English was not my father’s first language. 

And like a lot of second language learners, he was an avid reader.  He especially liked Conrad and Melville and read their bodies of work not once but several times during his life.  As a young man, it was not uncommon for him to drop my mother off at her home after a date and head for a neighborhood diner, book in hand, to read and drink coffee until the night waitress closed up and shooed him home. 

 Later in life, he added Louis L’Amour westerns to his list of favorites.  One of the simple and great pleasures of his day was to settle into a comfortable chair in the evening to revisit a favorite read for a second or third time – or more.

 Why did he prefer to re-read, rather than switch to something new?  I asked him once.  His answer, like him, was straightforward but not necessarily simple:  it was a good book the last time, and he got something new from a book every time he read it.  

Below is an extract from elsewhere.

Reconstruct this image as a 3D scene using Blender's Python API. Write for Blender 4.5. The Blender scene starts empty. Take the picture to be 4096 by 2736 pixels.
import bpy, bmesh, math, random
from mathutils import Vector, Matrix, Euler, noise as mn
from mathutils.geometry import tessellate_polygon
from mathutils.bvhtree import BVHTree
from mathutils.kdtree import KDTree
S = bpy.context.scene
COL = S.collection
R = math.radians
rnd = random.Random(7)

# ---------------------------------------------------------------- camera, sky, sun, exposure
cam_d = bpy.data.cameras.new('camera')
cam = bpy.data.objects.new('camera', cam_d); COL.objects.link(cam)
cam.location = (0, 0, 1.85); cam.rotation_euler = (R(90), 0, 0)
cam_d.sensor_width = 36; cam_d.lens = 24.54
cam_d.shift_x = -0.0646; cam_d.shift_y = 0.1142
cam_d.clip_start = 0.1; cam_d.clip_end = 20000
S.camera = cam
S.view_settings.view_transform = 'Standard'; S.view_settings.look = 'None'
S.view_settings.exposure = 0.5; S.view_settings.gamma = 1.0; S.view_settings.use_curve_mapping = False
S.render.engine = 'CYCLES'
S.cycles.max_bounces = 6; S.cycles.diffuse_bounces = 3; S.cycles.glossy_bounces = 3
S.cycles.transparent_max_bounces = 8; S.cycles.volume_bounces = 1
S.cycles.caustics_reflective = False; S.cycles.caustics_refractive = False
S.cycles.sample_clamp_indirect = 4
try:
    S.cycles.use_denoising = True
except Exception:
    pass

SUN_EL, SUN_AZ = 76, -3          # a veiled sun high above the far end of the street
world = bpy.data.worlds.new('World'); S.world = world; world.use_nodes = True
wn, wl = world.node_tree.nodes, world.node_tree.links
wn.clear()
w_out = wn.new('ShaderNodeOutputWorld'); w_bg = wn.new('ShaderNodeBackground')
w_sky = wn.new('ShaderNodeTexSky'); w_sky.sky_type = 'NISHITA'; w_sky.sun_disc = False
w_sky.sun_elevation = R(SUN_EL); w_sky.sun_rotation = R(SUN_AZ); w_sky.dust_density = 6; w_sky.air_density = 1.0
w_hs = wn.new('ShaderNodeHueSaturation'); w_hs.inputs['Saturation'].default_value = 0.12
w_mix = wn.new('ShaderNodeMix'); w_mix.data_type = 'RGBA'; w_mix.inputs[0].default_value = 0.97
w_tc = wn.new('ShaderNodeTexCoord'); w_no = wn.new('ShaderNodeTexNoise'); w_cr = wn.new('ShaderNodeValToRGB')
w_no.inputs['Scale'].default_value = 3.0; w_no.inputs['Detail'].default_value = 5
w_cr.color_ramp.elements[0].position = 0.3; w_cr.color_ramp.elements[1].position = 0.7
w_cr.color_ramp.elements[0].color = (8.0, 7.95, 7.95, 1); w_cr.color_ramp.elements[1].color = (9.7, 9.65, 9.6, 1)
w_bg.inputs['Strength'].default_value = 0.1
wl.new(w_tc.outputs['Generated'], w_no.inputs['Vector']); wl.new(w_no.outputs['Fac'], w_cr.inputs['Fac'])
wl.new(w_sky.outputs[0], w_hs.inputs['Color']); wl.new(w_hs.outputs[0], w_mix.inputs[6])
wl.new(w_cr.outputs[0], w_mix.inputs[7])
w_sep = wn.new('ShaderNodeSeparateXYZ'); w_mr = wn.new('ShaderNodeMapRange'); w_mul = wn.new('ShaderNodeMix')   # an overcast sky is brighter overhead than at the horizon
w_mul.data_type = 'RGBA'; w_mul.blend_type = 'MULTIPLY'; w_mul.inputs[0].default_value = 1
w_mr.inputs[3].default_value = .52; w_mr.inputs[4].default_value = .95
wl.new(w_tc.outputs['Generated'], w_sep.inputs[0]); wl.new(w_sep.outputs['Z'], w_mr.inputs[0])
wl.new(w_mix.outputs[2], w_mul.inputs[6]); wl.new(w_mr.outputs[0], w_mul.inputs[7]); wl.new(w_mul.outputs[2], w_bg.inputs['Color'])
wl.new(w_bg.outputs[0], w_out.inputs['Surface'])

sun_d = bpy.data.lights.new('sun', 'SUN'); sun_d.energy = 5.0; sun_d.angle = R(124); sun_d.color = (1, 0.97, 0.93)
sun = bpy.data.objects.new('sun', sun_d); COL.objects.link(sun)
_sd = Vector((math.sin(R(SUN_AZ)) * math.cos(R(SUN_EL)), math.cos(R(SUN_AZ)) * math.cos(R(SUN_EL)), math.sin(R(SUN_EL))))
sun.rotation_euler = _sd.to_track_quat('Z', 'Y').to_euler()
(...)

 Lately it’s occurred to me that my father got something new out of old favorites in part because his insights changed with his life experience.  The books weren’t different but what he brought to them each time was.

 As we enter a new Rotary year, I’ve been thinking about what we each bring to our Rotary experience, both individually as Rotarians and collectively in our clubs.  Beginning a new year brings with it an opportunity for all of us to take a “new read” on Rotary and on our clubs.  

 Are we truly bringing new perspectives to Service Above Self?   Or are we operating from perspectives we’ve always held? 

 Maybe it’s time for a re-read. 

To gain something new from being a Rotarian by bringing something new to the experience.  And like my father reading in the neighborhood diner, we can change our local perspectives and open ourselves up to a whole new world of possibilities.